3. Independent trackers push back on administration claims
Independent analysts and FOIA‑based trackers like TRAC challenged early 2025 claims that removals under the new administration had already surpassed Biden’s FY2024 totals, showing instead that Trump‑era removals through March 2025 were roughly 10% below Biden’s FY2024 pace on an apples‑to‑apples daily‑rate basis [4] [5]. TRAC’s analysis emphasizes methodological details — fiscal year timing, leap‑year day counts and differing publication cadences — that materially change comparisons [5] [4].
4. Conflicting public statements and administration tallies
The Department of Homeland Security and administration officials at times released large cumulative numbers for 2025 removal activity; DHS messaging later in the year asserted more than 527,000 deportations and over 1.6 million voluntary self‑deportations for a combined “more than 2 million” departures [6]. Media organizations and research groups, however, continued to treat those tallies with caution and compared them against the FY2024 benchmark and semi‑monthly ICE removal series to check internal consistency [6] [4].
5. How journalists and scholars reconcile the differences
Reuters and Newsweek show a divided picture: some early 2025 daily‑rate figures suggested a higher pace of arrests/removals than most prior years, but side‑by‑side comparisons to Biden’s busiest months in 2024 indicate 2025 did not uniformly exceed the earlier peaks [2] [3]. TRAC and migration scholars stress careful, time‑period matched comparisons (e.g., same fiscal windows or daily averages) because public statements sometimes mix fiscal and calendar periods or cumulative figures that started under the prior administration [5] [4].
6. Qualitative context: who was being removed matters to interpretation
Beyond raw counts, reporting highlights that the composition of removals in late 2024 and early 2025 is politically important: some reporting, including Newsweek and think‑tank outputs cited by Wikipedia and long‑form pieces, documents increases in non‑criminal removals and faster processing that affects public perception and legal debates [2] [7] [8]. This context matters because similar numeric totals can mean different policy impacts depending on whether removals target people with criminal convictions, recent border crossers, or long‑term residents without serious criminal records [7] [8].
7. Limitations, methodological pitfalls and outstanding gaps
Available sources warn that direct year‑to‑year comparisons are sensitive to (a) whether figures are fiscal‑year or calendar‑year, (b) what counts as a “removal” vs. “return” vs. “self‑deportation,” and (c) whether semi‑monthly ICE series or ad hoc administration tallies are used — TRAC and other analysts explicitly caution against apples‑to‑oranges comparisons [5] [4]. Government dashboards updated through Dec. 31, 2024, exist; selective 2025 statements and media reporting fill in parts of the picture but do not resolve every discrepancy [1] [2].

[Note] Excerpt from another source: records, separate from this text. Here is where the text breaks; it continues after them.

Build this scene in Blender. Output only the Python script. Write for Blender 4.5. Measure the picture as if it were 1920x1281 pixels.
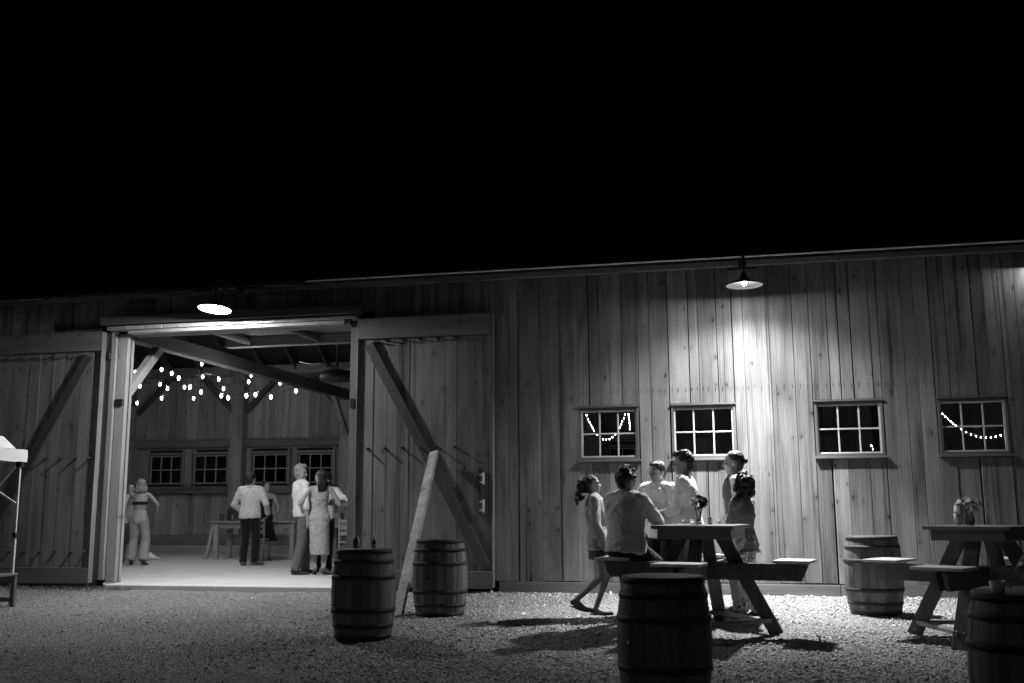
import bpy, bmesh, math, random
import numpy as np
from mathutils import Vector, Matrix, noise as mnoise
R = math.radians
random.seed(7)
scene = bpy.context.scene
for o in list(bpy.data.objects): bpy.data.objects.remove(o)
C = scene.collection

# ------------------------------------------------------------------ camera
CAMH, CAMD = 1.25, 14.2
pitch, roll, yaw = R(9.34), R(0.33), R(12.3)
fwd = Vector((-math.sin(yaw)*math.cos(pitch), math.cos(yaw)*math.cos(pitch), math.sin(pitch)))
rgt = Vector((math.cos(yaw), math.sin(yaw), 0)); upv = rgt.cross(fwd)
r_ = rgt*math.cos(roll) - upv*math.sin(roll); u_ = upv*math.cos(roll) + rgt*math.sin(roll)
cd = bpy.data.cameras.new('camera'); cam = bpy.data.objects.new('camera', cd); C.objects.link(cam)
cam.matrix_world = Matrix(((r_.x, u_.x, -fwd.x, 0), (r_.y, u_.y, -fwd.y, -CAMD), (r_.z, u_.z, -fwd.z, CAMH), (0, 0, 0, 1)))
cd.sensor_width = 36; cd.lens = 35.0; cd.clip_start = .1; cd.clip_end = 2000
cd.dof.use_dof = True; cd.dof.focus_distance = 12.6; cd.dof.aperture_fstop = 2.0
scene.camera = cam

# ------------------------------------------------------------------ world: a black night sky, and faint moonlight
w = bpy.data.worlds.new('World'); scene.world = w; w.use_nodes = True
nt = w.node_tree; nt.nodes.clear()
sky = nt.nodes.new('ShaderNodeTexSky'); sky.sky_type = 'NISHITA'; sky.sun_disc = False
sky.sun_elevation = R(38); sky.sun_rotation = R(200)
bw = nt.nodes.new('ShaderNodeRGBToBW'); bg = nt.nodes.new('ShaderNodeBackground'); bg.inputs['Strength'].default_value = 0.00012
wo = nt.nodes.new('ShaderNodeOutputWorld')
nt.links.new(sky.outputs[0], bw.inputs[0]); nt.links.new(bw.outputs[0], bg.inputs[0]); nt.links.new(bg.outputs[0], wo.inputs[0])
sd = bpy.data.lights.new('moon', 'SUN'); sd.energy = 0.038; sd.angle = R(14); sun = bpy.data.objects.new('moon', sd); C.objects.link(sun)
sun.rotation_euler = (R(52), 0, R(-22))
vs = scene.view_settings; vs.view_transform = 'Standard'; vs.look = 'None'; vs.exposure = 0.0; vs.gamma = 1.0; vs.use_curve_mapping = False
BULB_E = 30.0           # string light bulbs
FAIRY_E = 110.0

# ------------------------------------------------------------------ materials (the photograph is black and white: all tones are greys)
MATS = {}
def nodes(name):
    m = bpy.data.materials.new(name); m.use_nodes = True; n = m.node_tree; n.nodes.clear()
    out = n.nodes.new('ShaderNodeOutputMaterial'); b = n.nodes.new('ShaderNodeBsdfPrincipled')
    n.links.new(b.outputs[0], out.inputs[0]); MATS[name] = m
    return m, n, b, out
def math_(n, op, a, b=None, clamp=False):
    k = n.nodes.new('ShaderNodeMath'); k.operation = op; k.use_clamp = clamp
    for i, v in enumerate((a, b)):
        if v is None: continue
        if isinstance(v, (int, float)): k.inputs[i].default_value = v
        else: n.links.new(v, k.inputs[i])
    return k.outputs[0]
def maprange(n, v, a, b, c, d, smooth=True):
    k = n.nodes.new('ShaderNodeMapRange'); k.interpolation_type = 'SMOOTHSTEP' if smooth else 'LINEAR'
    n.links.new(v, k.inputs[0])
    for i, x in enumerate((a, b, c, d)): k.inputs[i+1].default_value = x
    return k.outputs[0]
def coords(n, scale, rand=True):
    tc = n.nodes.new('ShaderNodeTexCoord'); vm = n.nodes.new('ShaderNodeVectorMath'); vm.operation = 'ADD'
    n.links.new(tc.outputs['Object'], vm.inputs[0])
    if rand:
        oi = n.nodes.new('ShaderNodeObjectInfo'); sc = n.nodes.new('ShaderNodeVectorMath'); sc.operation = 'SCALE'
        sc.inputs[0].default_value = (37.3, 19.1, 53.7); n.links.new(oi.outputs['Random'], sc.inputs['Scale']); n.links.new(sc.outputs[0], vm.inputs[1])
    mp = n.nodes.new('ShaderNodeMapping'); mp.inputs['Scale'].default_value = scale
    n.links.new(vm.outputs[0], mp.inputs[0]); return mp.outputs[0]
def noise_(n, vec, scale=1., detail=4., rough=.55, dist=0.):
    k = n.nodes.new('ShaderNodeTexNoise'); n.links.new(vec, k.inputs['Vector'])
    k.inputs['Scale'].default_value = scale; k.inputs['Detail'].default_value = detail
    k.inputs['Roughness'].default_value = rough; k.inputs['Distortion'].default_value = dist
    return k.outputs[0]
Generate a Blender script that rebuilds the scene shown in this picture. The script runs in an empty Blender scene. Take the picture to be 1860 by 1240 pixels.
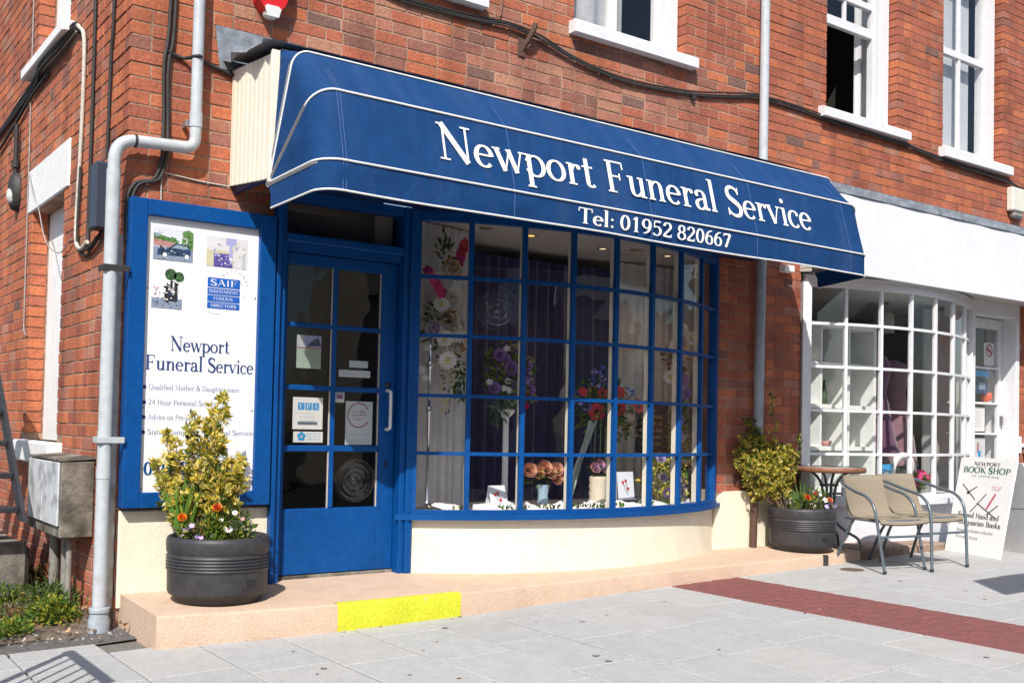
import bpy, bmesh, math, random
from mathutils import Vector, Matrix
random.seed(7)
R = random.random
sc = bpy.context.scene
COL = sc.collection
PI = math.pi

# ------------------------------------------------------------------ camera, sky, sun, exposure
cam_d = bpy.data.cameras.new('camera')
cam = bpy.data.objects.new('camera', cam_d)
COL.objects.link(cam)
sc.camera = cam
cam_d.sensor_width = 36.0
cam_d.lens = 37.09
cam_d.shift_x = -0.0016
cam_d.shift_y = 0.0527
cam_d.clip_start = 0.05
cam_d.clip_end = 500
yaw, pitch, roll = math.radians(35.7895), math.radians(1.6836), math.radians(-1.2022)
fw = Vector((math.sin(yaw) * math.cos(pitch), math.cos(yaw) * math.cos(pitch), math.sin(pitch)))
rt = Vector((math.cos(yaw), -math.sin(yaw), 0))
dn = fw.cross(rt)
rt2 = rt * math.cos(roll) + dn * math.sin(roll)
dn2 = dn * math.cos(roll) - rt * math.sin(roll)
CAM = Vector((-1.575, -5.754, 1.104))
cam.matrix_world = Matrix(((rt2.x, -dn2.x, -fw.x, CAM.x), (rt2.y, -dn2.y, -fw.y, CAM.y), (rt2.z, -dn2.z, -fw.z, CAM.z), (0, 0, 0, 1)))

SUN_AZ, SUN_EL = math.radians(40.5), math.radians(45.5)      # sun stands to the left of the facade's normal
to_sun = Vector((-math.sin(SUN_AZ) * math.cos(SUN_EL), -math.cos(SUN_AZ) * math.cos(SUN_EL), math.sin(SUN_EL)))
w = bpy.data.worlds.new('World')
sc.world = w
w.use_nodes = True
nt = w.node_tree
bg = nt.nodes['Background']
sky = nt.nodes.new('ShaderNodeTexSky')
sky.sky_type = 'NISHITA'
sky.sun_disc = False
sky.sun_elevation = SUN_EL
sky.sun_rotation = PI + SUN_AZ
sky.dust_density = 1.6
nt.links.new(sky.outputs[0], bg.inputs[0])
bg.inputs[1].default_value = 0.118
sun_d = bpy.data.lights.new('sun', 'SUN')
sun_d.energy = 4.6
sun_d.angle = math.radians(0.5)
sun_d.color = (1.0, 0.955, 0.88)
sun = bpy.data.objects.new('sun', sun_d)
COL.objects.link(sun)
sun.location = to_sun * 20
sun.rotation_euler = to_sun.to_track_quat('Z', 'Y').to_euler()
sc.view_settings.view_transform = 'Standard'
sc.view_settings.look = 'None'
sc.view_settings.gamma = 1.0
sc.view_settings.exposure = 0.36
sc.render.engine = 'CYCLES'
sc.cycles.use_denoising = True
sc.cycles.max_bounces = 10
sc.cycles.transparent_max_bounces = 16

# ------------------------------------------------------------------ materials
MATS = {}


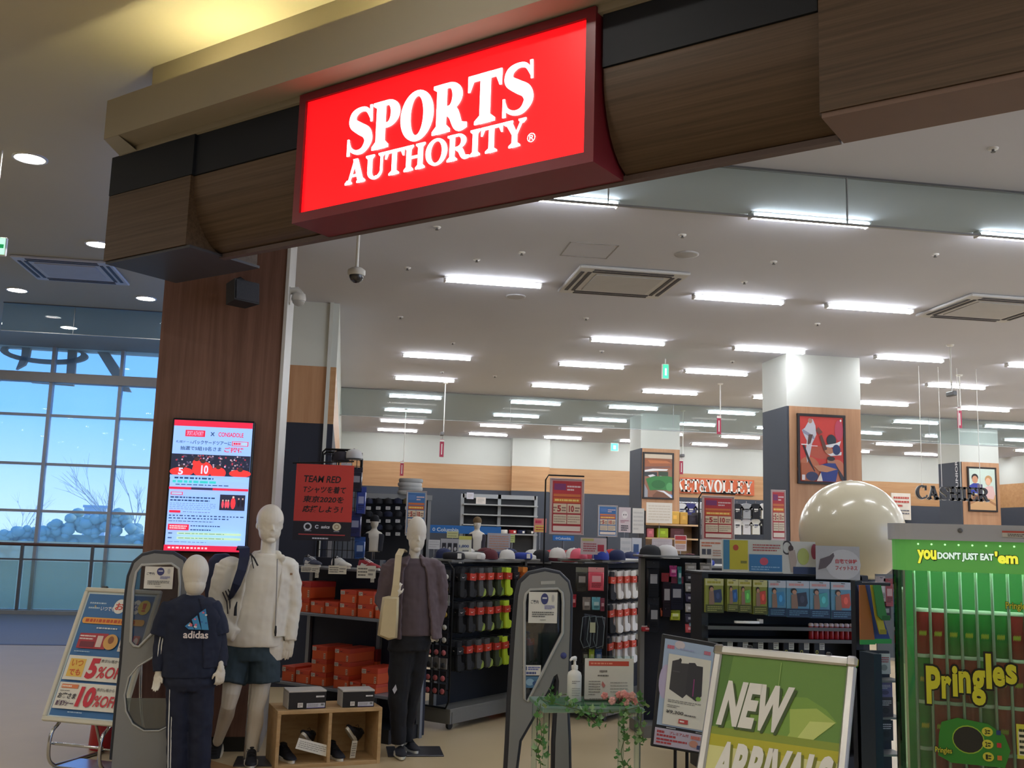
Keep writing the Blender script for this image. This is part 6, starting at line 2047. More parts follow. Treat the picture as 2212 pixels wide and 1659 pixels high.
g1, GM1 = gondola(K1, 1.45, .44, 'grey wheeled gondola with black and neon socks')
dkk = [(30, 32, 38), (44, 46, 52), (84, 86, 88), (80, 82, 84), (62, 72, 52), (198, 226, 60), (24, 26, 32), (226, 140, 60), (28, 28, 36)]
toes = [(24, 26, 32), (30, 32, 38), (150, 170, 80), (160, 180, 90), (120, 150, 60), (206, 236, 60), (60, 60, 66), (230, 170, 60), (40, 40, 60)]
bands = [(24, 26, 30), (196, 60, 44), (202, 64, 46), (214, 72, 50), (190, 58, 44), (204, 70, 50), (40, 40, 46), (210, 110, 50), (60, 40, 80)]
COLN = ['near end', 'second', 'third', 'fourth', 'fifth', 'sixth', 'seventh', 'eighth', 'ninth']
CN = ['black', 'black', 'grey', 'grey', 'olive', 'neon yellow', 'black', 'orange', 'dark']
for r_, zt in enumerate((1.375, 1.07, .74)):
    for c_ in range(9):
        y = .10 + c_ * .145
        for dep in range(2):
            S_ = GM1 @ Matrix(((0, 0, -1, .085 - .06 * dep + .01), (1, 0, 0, y), (0, 1, 0, zt - .25), (0, 0, 0, 1))) @ Matrix.Rotation(random.uniform(-.08, .08), 4, 'Z')
            j = (c_ + (r_ if c_ > 6 else 0)) % 9
            sock(S_, dkk[j], toes[j], bands[j], '%s socks, %s row, %s peg from the near end, %s' % (CN[j], ('top', 'middle', 'bottom')[r_], ('first', 'second', 'third', 'fourth', 'fifth', 'sixth', 'seventh', 'eighth', 'ninth')[c_], ('hung behind', 'hung in front')[dep]), 'dark socks on the wheeled gondola', 1.22)
    mb = MB(GM1)
    for c_ in range(9):
        mb.cyl((.22, .125 + c_ * .145, zt), (.0, .125 + c_ * .145, zt), .003, n=5)
    mb.obj('peg_row', GREYMETAL, g1, kind='stuff')
# red basket behind the base
c = at(1086, 1468, 10.6)
mb = MB(); mb.cbox((c.x, 10.7, .33), (.2, .25, .66), .01); mb.obj('red_bin', mat('red_mesh_bin', (176, 44, 34), .6), label='red bin standing under the neon socks', cat='bin')

# end rack with small packs on a black wire loop
ER = thing('wire_end_rack', 'black wire loop rack of small packs at the end of the sock gondola', 'rack', GM1 @ V((.24, -.04, 0)))
mb = MB(GM1)
loop = [(.0, -.03, 1.20), (.0, -.03, .25), (.03, -.03, .19), (.40, -.03, .19), (.44, -.03, .25), (.44, -.03, 1.36), (.40, -.03, 1.42), (.06, -.03, 1.42), (.0, -.03, 1.36)]
mb.tube(loop, .009, 8, closed=True); mb.obj('frame', BLACKMETAL, ER)
mb = MB(GM1)
for k in range(10):
    z = .34 + .107 * k
    mb.cyl((.01, -.03, z), (.43, -.03, z), .004, n=5)
mb.obj('wire_row', BLACKMETAL, ER, kind='stuff')
kinds = [((60, 60, 62), (214, 110, 116), 'pink'), ((54, 54, 58), (214, 110, 116), 'pink'), ((160, 158, 154), (60, 60, 62), 'grey'), ((46, 46, 50), (220, 120, 126), 'pink'), ((46, 46, 50), (226, 224, 216), 'white'), ((40, 40, 44), (226, 224, 216), 'white'), ((44, 42, 40), (206, 172, 66), 'gold'), ((150, 150, 146), (226, 224, 216), 'white'), ((44, 42, 40), (206, 172, 66), 'gold'), ((60, 60, 62), (230, 228, 222), 'white')]
for k, (cb, cd, nm) in enumerate(kinds):
    z = .30 + .107 * k
    for q in range(5):
        x = .05 + .08 * q
        M = GM1 @ Matrix(((-1, 0, 0, x + .035), (0, 0, -1, -.045), (0, 1, 0, z), (0, 0, 0, 1)))
        M = GM1 @ Matrix(((-1, 0, 0, x + .034), (0, 0, 1, -.05), (0, 1, 0, z), (0, 0, 0, 1)))
        t = thing('small_pack', 'small %s dotted pack, %s row from the floor, %s from the gondola corner' % (nm, ORD[k], ORD[q]), 'package', M @ V((.03, .03, 0)), 0, 'small packs on the wire end rack')
        mb = MB(M); mb.box((.034, .045, 0), (.066, .09, .012)); mb.obj('card', paint(cb), t)
        mb = MB(M); mb.ell((.034, .03, -.012), (.024, .024, .014), 12, 6); mb.obj('ball', paint(cd, .4), t)

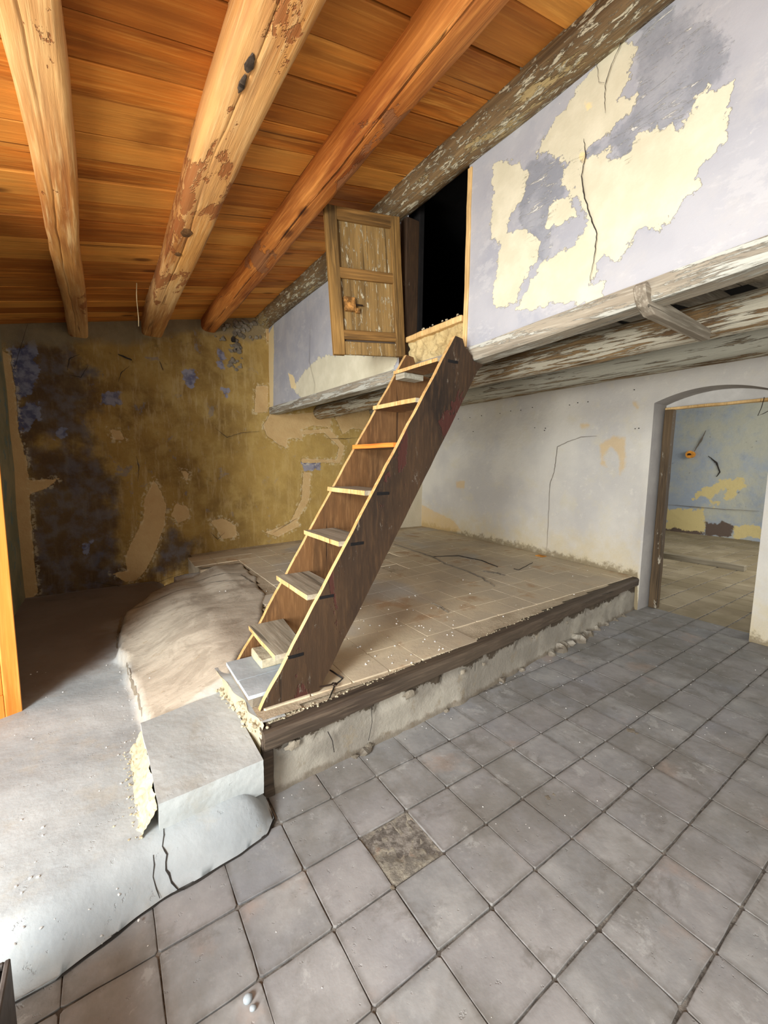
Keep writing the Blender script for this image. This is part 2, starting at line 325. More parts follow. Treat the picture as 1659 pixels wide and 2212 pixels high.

8. Bottom line for readers
Fiscal 2024 recorded historically high removals and became the main baseline; early 2025 saw intense, high‑profile deportation activity, but independent trackers dispute claims that 2025 has uniformly exceeded 2024 when using consistent timeframes and daily‑rate comparisons [1] [2] [4]. For definitive year‑to‑year totals, rely on the ICE/DHS dashboards and careful analysts who match fiscal periods and clarify definitions rather than single public statements [1] [4].